Alla vigilia della importante riforma pensioni che il governo sta cercando di varare per il 2024, si torna a parlare di sprechi e privilegi. A spalancare una porta aperta è il presidente dell’Inps Pasquale Tridico all’indomani della presentazione del libro “Il Lavoro di oggi la pensione di domani”. Scritto con il giornalista del Corriere della Sera Enrico Marro.

Nel libro si punta il dito per l’ennesima volta contro quello che è definisce uno scempio del sistema pensionistico italiano negli anni 70.

Cioè, le baby pensioni, quei trattamenti concessi tanto allegramente e con facilità dal governo Rumor del 1973 come promessa elettorale. Un disastro che paghiamo ancor oggi e impedisce allo Stato di approntare riforme appropriate a un sistema ingiuso e iniquo.

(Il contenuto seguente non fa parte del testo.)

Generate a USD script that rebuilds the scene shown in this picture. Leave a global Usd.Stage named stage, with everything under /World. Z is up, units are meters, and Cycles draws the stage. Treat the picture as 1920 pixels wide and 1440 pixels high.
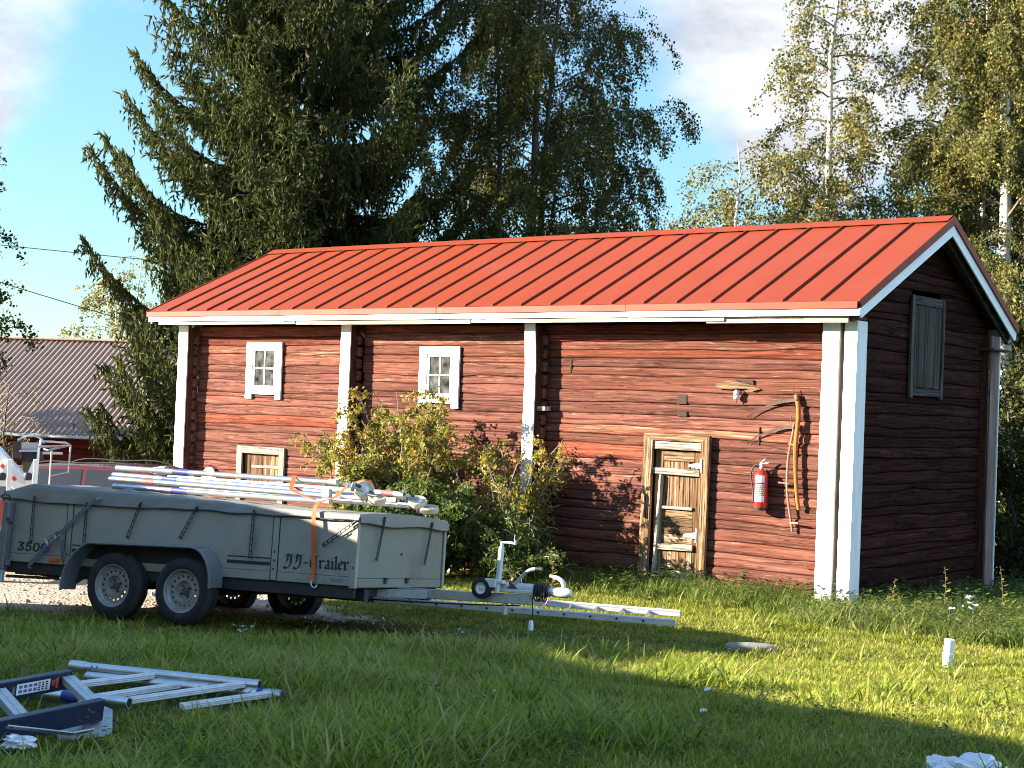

La grande abbuffata degli anni 70-80

Introdotte nel 1973, le baby pensioni hanno subito ritocchi legislativi fino al 1992 (governo Amato) per poi essere definitivamente abolite con la riforma Dini nel 1995. Ai tempi di Craxi si andava in pensione con 19 anni, 6 mesi e 1 giorni di lavoro, ma all’inizio, negli anni ’70, anche con soli 9 anni, 6 mesi e 1 giorno.

Robe da non credere se si pensa che oggi, con le regole della Fornero, si va in pensione a 67 anni o con almeno 42 anni e 10 mesi di contributi versati (uno in meno per le donne). Negli anni ‘70-’80, quindi, fu concepito un vero e proprio sistema di regalie di denaro pubblico. Sull’onda della veloce crescita del benessere in Italia, della crescita demografica e dell’espansione economica.

La classe politica, instabile e poco lungimirante, d’altro canto – si apprende dal libro di Tridico –  per conservare il consenso popolare prometteva pensioni in cambio di voti. Il risultato fu che il debito pubblico passò dal 40% al 125% del Pil nel giro di 25 anni. Fino a quando non intervenne il governo Dini nel 1995 a fermare tutto.

Baby pensioni, quanto ci costano

Detto questo, le baby pensioni – spiega Tridico nel libro – ci costano ancora oggi un sacco di soldi.

  Circa 256 mila i beneficiari per un costo che attualmente raggiunge i 102 miliardi e che sale a 130 miliardi aggiungendo gli assegni nel frattempo “eliminati”.

Un buco enorme che abbiamo pagato con innalzamento dell’età pensionabile e con tagli alle rivalutazioni degli assegni più alti. Il sistema di calcolo della pensione baby a quei tempi avveniva esclusivamente col sistema retributivo (poi riformato nel 1995 dal governo Dini). Un gravame enorme se si pensa che migliaia di queste persone percepiscono la pensione da oltre 40 anni.

A conti fatti, solo una piccola parte dei versamenti effettuati nelle casse previdenziali poteva giustificare l’importo della pensione. Rendita iquidata con pochi anni di lavoro in relazione alle aspettative di vita. Anche perché la media dei ratei mensili delle baby pensioni ammonta a 1.152 euro per le donne e 1.335 euro per gli uomini, per una media di 1.187 euro. Una cifra superiore alla media (1.153 euro) delle pensioni in pagate nel 2022.